Was it all coincidence 20 years ago or did my grandmother visit me in a small patch of woods in the midst of a university town surrounded by farms? We need a community to share our moments “when our guarded separateness breaks down.” Maybe it is our doubts of what we experience more than the faith in what we believe, which brings us here on Sunday mornings.

"When author Madeleine L'Engle was asked, 'Do you believe in God without any doubts?' she replied, 'I believe in God with all my doubts.’"

Saturday, October 27, 2012

Celebrating the old and the new




I was sitting and waiting to celebrate our new priest, Mother Amanda, when the young man in the striped shirt (far left) asked me if I was going to take photos for our church's website, a website I have helped to create in the past month.  So I walked home.

As I looked at the images, I was disheartened by the less than crisp images that showed up on my computer.  The one of the cake looked OK, the ones of the cheese were a disaster.  But then this one caught my eye.  There is one man who stands out.

He was at the church long before I arrived and has been one of those people I have met along my journey who calls out for the church to help those in need.  A man to follow into a life of reaching out to the poor.

An hour before the service I had dropped off some cheese and some Nanaimo bars and headed out of the church to the farmers market.  When I emerged from the church, it was he who offered me a ride.  I needed the walk, so I passed on the offer, but my heart was lifted up be his presence.  Attendance has been difficult for him over the past year, but how important to have a man, who had witnessed so many rectors at Holy Trinity be there for today's Celebration of New Ministry.

So I am glad that of all the people to shine forth in my photos, it was the man, who had offered me a ride.
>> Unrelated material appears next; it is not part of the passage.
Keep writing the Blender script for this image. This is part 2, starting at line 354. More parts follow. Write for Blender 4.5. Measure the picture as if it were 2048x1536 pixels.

Saturday, September 22, 2012

The Bread of Life Banner



The Bread of life at Holy Trinity

Jesus said, 
"I am the bread of life; 
whoever comes to me shall not hunger, 
and whoever believes in me shall never thirst." 
 John 6:35


I had had no idea that the Holy Eucharist would feed my hunger.  When I walk towards the meal, when I take the bread and drink the wine, when I ask to be renewed and cleansed... this is when my doubts fade to the side and my faith grows stronger.

Thursday, September 10, 2009

time consideration... the Wernersville 2009 retreat

Tonight I had my first meeting with a spiritual director. In 80 minutes I managed to talk about the retreat which I began blogging about many days ago when I wrote about the last morning.

more this weekend.

school and jazz rule the day till then, but here is a thought...


Sunday I spent much of worship feeling out of sorts as I was getting used to the Episcopal service after 8 straight days with the Jesuits. Then the opening line of the final hymn had these words... I fell to my knees.

I thought that is familiar and I saw it was from Ephesians, the verse I shared on the first post about the retreat (see link above). Wonderful choice of a closing hymn if you ask me, but I forgot the name. feel free to help me out Holy Trinity folk.

Wednesday, September 24, 2008

fresh and frozen

Life is good... a friend is someone who knows you well, or at least well enough that when you mock her, she laughs. It goes like this. Sunday at church she asks you for a gift of sorts. Monday night at Bible study you give her fresh rosemary, parsley and thyme. Tuesday night you run into her in the corner deli in our neighborhood (yes we have one) as she buys butter for the chicken pot pies. Wednesday, the phone takes you out of the studio, and you are offered a pot pie. In no time at all she is at your house and she dares to tell you that she used frozen veggies instead of fresh root vegetables. You say, "how could you have done that to my fresh herbs!"

there are more than one way to say thanks.

anyway, back to my after dinner snack. It is tasty.